● DATASET CONTENT

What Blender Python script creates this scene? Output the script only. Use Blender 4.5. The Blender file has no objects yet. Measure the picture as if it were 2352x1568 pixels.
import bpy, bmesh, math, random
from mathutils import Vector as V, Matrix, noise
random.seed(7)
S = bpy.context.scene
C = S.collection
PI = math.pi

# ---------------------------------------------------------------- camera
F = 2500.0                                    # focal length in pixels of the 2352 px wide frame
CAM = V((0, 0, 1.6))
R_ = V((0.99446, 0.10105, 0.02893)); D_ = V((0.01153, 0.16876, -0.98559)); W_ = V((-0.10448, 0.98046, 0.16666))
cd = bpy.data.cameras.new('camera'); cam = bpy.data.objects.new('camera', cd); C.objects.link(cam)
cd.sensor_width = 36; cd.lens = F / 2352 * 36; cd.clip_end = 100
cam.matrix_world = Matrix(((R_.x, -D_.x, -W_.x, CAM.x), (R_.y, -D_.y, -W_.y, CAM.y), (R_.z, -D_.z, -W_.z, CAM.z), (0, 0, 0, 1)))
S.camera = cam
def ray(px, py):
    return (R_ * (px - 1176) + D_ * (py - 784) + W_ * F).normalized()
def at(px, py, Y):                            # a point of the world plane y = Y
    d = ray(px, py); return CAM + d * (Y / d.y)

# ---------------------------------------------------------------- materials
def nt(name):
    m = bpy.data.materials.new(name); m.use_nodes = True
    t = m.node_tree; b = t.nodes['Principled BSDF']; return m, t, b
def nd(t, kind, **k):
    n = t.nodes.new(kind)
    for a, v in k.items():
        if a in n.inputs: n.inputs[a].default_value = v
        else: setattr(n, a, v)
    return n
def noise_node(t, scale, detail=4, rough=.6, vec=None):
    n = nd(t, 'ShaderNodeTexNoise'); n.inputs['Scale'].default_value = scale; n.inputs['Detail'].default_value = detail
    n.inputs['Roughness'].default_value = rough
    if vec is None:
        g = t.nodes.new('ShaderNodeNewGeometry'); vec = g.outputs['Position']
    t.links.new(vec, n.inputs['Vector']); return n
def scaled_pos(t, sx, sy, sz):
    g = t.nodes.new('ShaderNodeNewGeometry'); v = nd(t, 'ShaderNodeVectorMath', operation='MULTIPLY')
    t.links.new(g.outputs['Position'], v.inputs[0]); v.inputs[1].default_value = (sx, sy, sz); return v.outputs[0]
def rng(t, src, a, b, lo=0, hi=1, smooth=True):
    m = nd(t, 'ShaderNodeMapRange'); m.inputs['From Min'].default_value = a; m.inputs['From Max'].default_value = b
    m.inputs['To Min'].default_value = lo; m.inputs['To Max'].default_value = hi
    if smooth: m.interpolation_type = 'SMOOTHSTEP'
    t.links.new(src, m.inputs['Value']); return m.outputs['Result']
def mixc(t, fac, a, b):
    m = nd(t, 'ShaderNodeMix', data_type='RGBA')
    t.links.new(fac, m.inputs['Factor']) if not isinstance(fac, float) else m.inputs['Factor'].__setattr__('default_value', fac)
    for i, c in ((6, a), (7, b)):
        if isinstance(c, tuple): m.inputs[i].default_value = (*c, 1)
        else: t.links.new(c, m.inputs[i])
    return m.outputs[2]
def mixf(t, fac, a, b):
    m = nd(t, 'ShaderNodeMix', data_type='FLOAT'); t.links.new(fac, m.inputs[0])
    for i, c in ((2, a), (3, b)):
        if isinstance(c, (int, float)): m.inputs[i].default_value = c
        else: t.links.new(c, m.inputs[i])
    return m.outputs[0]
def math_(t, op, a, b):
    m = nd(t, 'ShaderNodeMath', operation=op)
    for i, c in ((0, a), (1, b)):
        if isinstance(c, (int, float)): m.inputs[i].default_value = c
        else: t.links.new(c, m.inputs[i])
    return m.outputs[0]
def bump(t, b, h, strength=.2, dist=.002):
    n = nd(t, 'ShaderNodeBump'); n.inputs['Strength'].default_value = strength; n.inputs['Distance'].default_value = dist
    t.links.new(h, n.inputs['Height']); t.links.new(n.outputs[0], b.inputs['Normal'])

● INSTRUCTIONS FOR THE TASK
Using the material above, quote the first line and each line after it, stopping at and including the line that holds "d = ray(px, py);".

● RESULT BELOW
What Blender Python script creates this scene? Output the script only. Use Blender 4.5. The Blender file has no objects yet. Measure the picture as if it were 2352x1568 pixels.
import bpy, bmesh, math, random
from mathutils import Vector as V, Matrix, noise
random.seed(7)
S = bpy.context.scene
C = S.collection
PI = math.pi

# ---------------------------------------------------------------- camera
F = 2500.0                                    # focal length in pixels of the 2352 px wide frame
CAM = V((0, 0, 1.6))
R_ = V((0.99446, 0.10105, 0.02893)); D_ = V((0.01153, 0.16876, -0.98559)); W_ = V((-0.10448, 0.98046, 0.16666))
cd = bpy.data.cameras.new('camera'); cam = bpy.data.objects.new('camera', cd); C.objects.link(cam)
cd.sensor_width = 36; cd.lens = F / 2352 * 36; cd.clip_end = 100
cam.matrix_world = Matrix(((R_.x, -D_.x, -W_.x, CAM.x), (R_.y, -D_.y, -W_.y, CAM.y), (R_.z, -D_.z, -W_.z, CAM.z), (0, 0, 0, 1)))
S.camera = cam
def ray(px, py):
    return (R_ * (px - 1176) + D_ * (py - 784) + W_ * F).normalized()
def at(px, py, Y):                            # a point of the world plane y = Y
    d = ray(px, py); return CAM + d * (Y / d.y)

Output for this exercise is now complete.